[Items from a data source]
• • • •
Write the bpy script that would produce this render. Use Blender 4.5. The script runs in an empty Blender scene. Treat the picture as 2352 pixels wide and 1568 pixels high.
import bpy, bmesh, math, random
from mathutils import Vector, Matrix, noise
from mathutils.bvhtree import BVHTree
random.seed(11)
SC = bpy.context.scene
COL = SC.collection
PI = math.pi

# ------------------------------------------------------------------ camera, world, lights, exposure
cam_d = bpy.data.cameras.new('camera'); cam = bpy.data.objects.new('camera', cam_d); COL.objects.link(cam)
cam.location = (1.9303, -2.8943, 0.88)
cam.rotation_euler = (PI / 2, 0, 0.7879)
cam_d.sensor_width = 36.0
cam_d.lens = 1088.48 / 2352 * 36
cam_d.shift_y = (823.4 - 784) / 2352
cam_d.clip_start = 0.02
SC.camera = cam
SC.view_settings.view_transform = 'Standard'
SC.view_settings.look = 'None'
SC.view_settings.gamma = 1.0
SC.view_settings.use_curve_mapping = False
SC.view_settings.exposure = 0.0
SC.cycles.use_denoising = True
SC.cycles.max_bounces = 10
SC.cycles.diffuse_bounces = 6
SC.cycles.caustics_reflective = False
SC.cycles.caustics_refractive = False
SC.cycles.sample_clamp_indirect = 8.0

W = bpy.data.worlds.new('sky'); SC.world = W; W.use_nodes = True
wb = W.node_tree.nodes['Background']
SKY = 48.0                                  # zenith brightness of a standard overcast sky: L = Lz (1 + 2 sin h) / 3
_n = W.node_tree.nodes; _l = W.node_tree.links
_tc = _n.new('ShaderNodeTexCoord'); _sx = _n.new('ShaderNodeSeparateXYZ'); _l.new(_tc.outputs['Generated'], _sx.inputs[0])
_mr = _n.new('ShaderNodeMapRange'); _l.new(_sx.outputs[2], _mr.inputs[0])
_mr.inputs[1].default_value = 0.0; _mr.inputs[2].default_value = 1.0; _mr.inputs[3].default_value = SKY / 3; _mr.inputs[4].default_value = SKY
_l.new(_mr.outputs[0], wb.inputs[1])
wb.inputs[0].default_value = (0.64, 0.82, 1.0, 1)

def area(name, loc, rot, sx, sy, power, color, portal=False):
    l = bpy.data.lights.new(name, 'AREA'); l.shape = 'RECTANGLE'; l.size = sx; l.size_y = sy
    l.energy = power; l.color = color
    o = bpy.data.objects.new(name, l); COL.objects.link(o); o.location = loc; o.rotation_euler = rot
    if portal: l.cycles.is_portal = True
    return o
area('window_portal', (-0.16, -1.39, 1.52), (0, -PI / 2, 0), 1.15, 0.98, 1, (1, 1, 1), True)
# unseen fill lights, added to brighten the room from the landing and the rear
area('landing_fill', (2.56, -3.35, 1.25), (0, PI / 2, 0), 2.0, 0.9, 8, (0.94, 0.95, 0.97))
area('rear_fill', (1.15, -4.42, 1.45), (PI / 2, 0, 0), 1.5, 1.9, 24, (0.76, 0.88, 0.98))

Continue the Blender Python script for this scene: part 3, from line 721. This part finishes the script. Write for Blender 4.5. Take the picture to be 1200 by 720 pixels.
• • • •
*Task requirements*
Extract all of the data shown above and repeat it verbatim.

*Correct result*
Write the bpy script that would produce this render. Use Blender 4.5. The script runs in an empty Blender scene. Treat the picture as 2352 pixels wide and 1568 pixels high.
import bpy, bmesh, math, random
from mathutils import Vector, Matrix, noise
from mathutils.bvhtree import BVHTree
random.seed(11)
SC = bpy.context.scene
COL = SC.collection
PI = math.pi

# ------------------------------------------------------------------ camera, world, lights, exposure
cam_d = bpy.data.cameras.new('camera'); cam = bpy.data.objects.new('camera', cam_d); COL.objects.link(cam)
cam.location = (1.9303, -2.8943, 0.88)
cam.rotation_euler = (PI / 2, 0, 0.7879)
cam_d.sensor_width = 36.0
cam_d.lens = 1088.48 / 2352 * 36
cam_d.shift_y = (823.4 - 784) / 2352
cam_d.clip_start = 0.02
SC.camera = cam
SC.view_settings.view_transform = 'Standard'
SC.view_settings.look = 'None'
SC.view_settings.gamma = 1.0
SC.view_settings.use_curve_mapping = False
SC.view_settings.exposure = 0.0
SC.cycles.use_denoising = True
SC.cycles.max_bounces = 10
SC.cycles.diffuse_bounces = 6
SC.cycles.caustics_reflective = False
SC.cycles.caustics_refractive = False
SC.cycles.sample_clamp_indirect = 8.0

W = bpy.data.worlds.new('sky'); SC.world = W; W.use_nodes = True
wb = W.node_tree.nodes['Background']
SKY = 48.0                                  # zenith brightness of a standard overcast sky: L = Lz (1 + 2 sin h) / 3
_n = W.node_tree.nodes; _l = W.node_tree.links
_tc = _n.new('ShaderNodeTexCoord'); _sx = _n.new('ShaderNodeSeparateXYZ'); _l.new(_tc.outputs['Generated'], _sx.inputs[0])
_mr = _n.new('ShaderNodeMapRange'); _l.new(_sx.outputs[2], _mr.inputs[0])
_mr.inputs[1].default_value = 0.0; _mr.inputs[2].default_value = 1.0; _mr.inputs[3].default_value = SKY / 3; _mr.inputs[4].default_value = SKY
_l.new(_mr.outputs[0], wb.inputs[1])
wb.inputs[0].default_value = (0.64, 0.82, 1.0, 1)

def area(name, loc, rot, sx, sy, power, color, portal=False):
    l = bpy.data.lights.new(name, 'AREA'); l.shape = 'RECTANGLE'; l.size = sx; l.size_y = sy
    l.energy = power; l.color = color
    o = bpy.data.objects.new(name, l); COL.objects.link(o); o.location = loc; o.rotation_euler = rot
    if portal: l.cycles.is_portal = True
    return o
area('window_portal', (-0.16, -1.39, 1.52), (0, -PI / 2, 0), 1.15, 0.98, 1, (1, 1, 1), True)
# unseen fill lights, added to brighten the room from the landing and the rear
area('landing_fill', (2.56, -3.35, 1.25), (0, PI / 2, 0), 2.0, 0.9, 8, (0.94, 0.95, 0.97))
area('rear_fill', (1.15, -4.42, 1.45), (PI / 2, 0, 0), 1.5, 1.9, 24, (0.76, 0.88, 0.98))

Continue the Blender Python script for this scene: part 3, from line 721. This part finishes the script. Write for Blender 4.5. Take the picture to be 1200 by 720 pixels.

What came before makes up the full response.